What’s happening? The Google employees who signed the petition are “appalled by the violence inflicted by the United States Immigration & Customs Enforcement (ICE) and Customs & Border Protection (CBP).” They’re not alone: 46% of US adults want to abolish ICE, according to January data from market research firm YouGov. Another 60% of US adults “disapprove” of the actions ICE is taking as part of the administration’s immigration crackdown, PBS News/NPR/Marist Poll data found, and 65% think ICE has “gone too far.”
With this petition, Google employees may be “trying to assert a greater level of control over what they do on a day-to-day basis,” Steven Nevolis, an employment attorney and partner at New York-based law firm Ellenoff, Grossman, and Schole, said. “It’s not unusual to think that some would band together and say, ‘Hey, if I’m going to be spending this much time at work and energy at work, I want to be doing work that I feel good about.”

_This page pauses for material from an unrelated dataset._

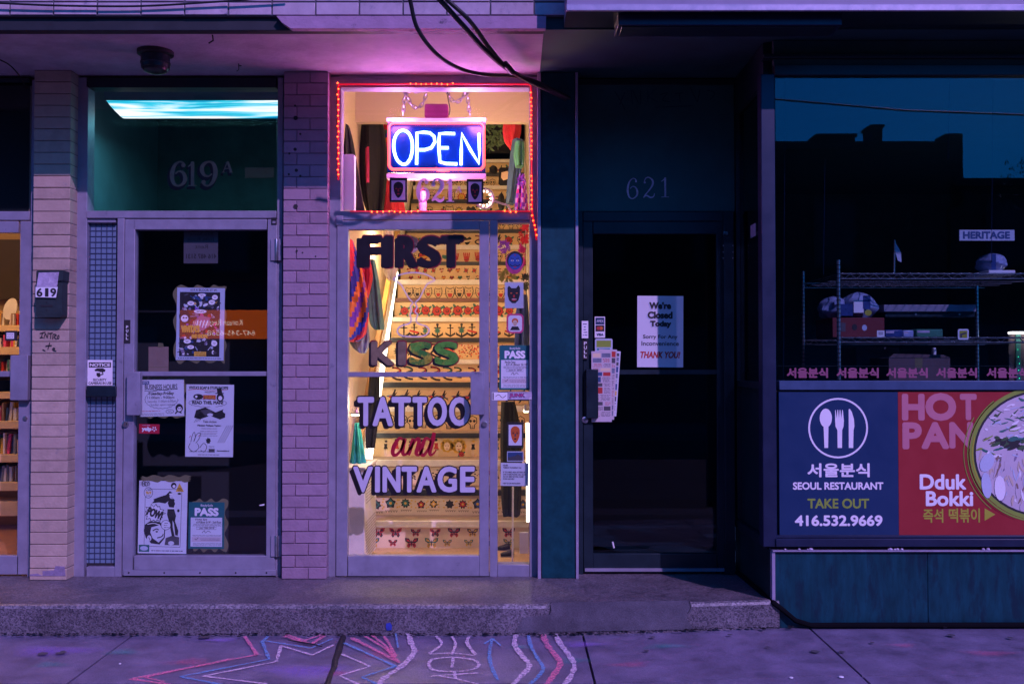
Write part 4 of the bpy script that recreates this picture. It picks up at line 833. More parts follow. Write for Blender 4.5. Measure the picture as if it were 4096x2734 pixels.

What’s next? The National Labor Relations Act protects employees who raise concerns related to wages, safety, or working conditions via petitions to their employers, Nevolis told HR Brew.
“This doesn’t seem to be that,” Nevolis said. “This seems to be that these employees are objecting to an operational business practice of Google…There’s no real law that covers protecting employees who complain about lawful ways in which their employer does business.”
What’s “unfortunate for employees,” he added, is that Google isn’t legally required to stop doing business with these agencies. “This could be a precursor to a unionization drive,” in which legal concerns could arise if employees bring their demands to the bargaining table, Nevolis said, but that does not appear to be happening here.
This could also be a push to encourage employees at other companies, who do business with these agencies, to speak out too, he said.
He recommended that any company in a similar situation respond with “a very deft touch, PR-wise and employee relations-wise.”
Google declined HR Brew’s request for comment.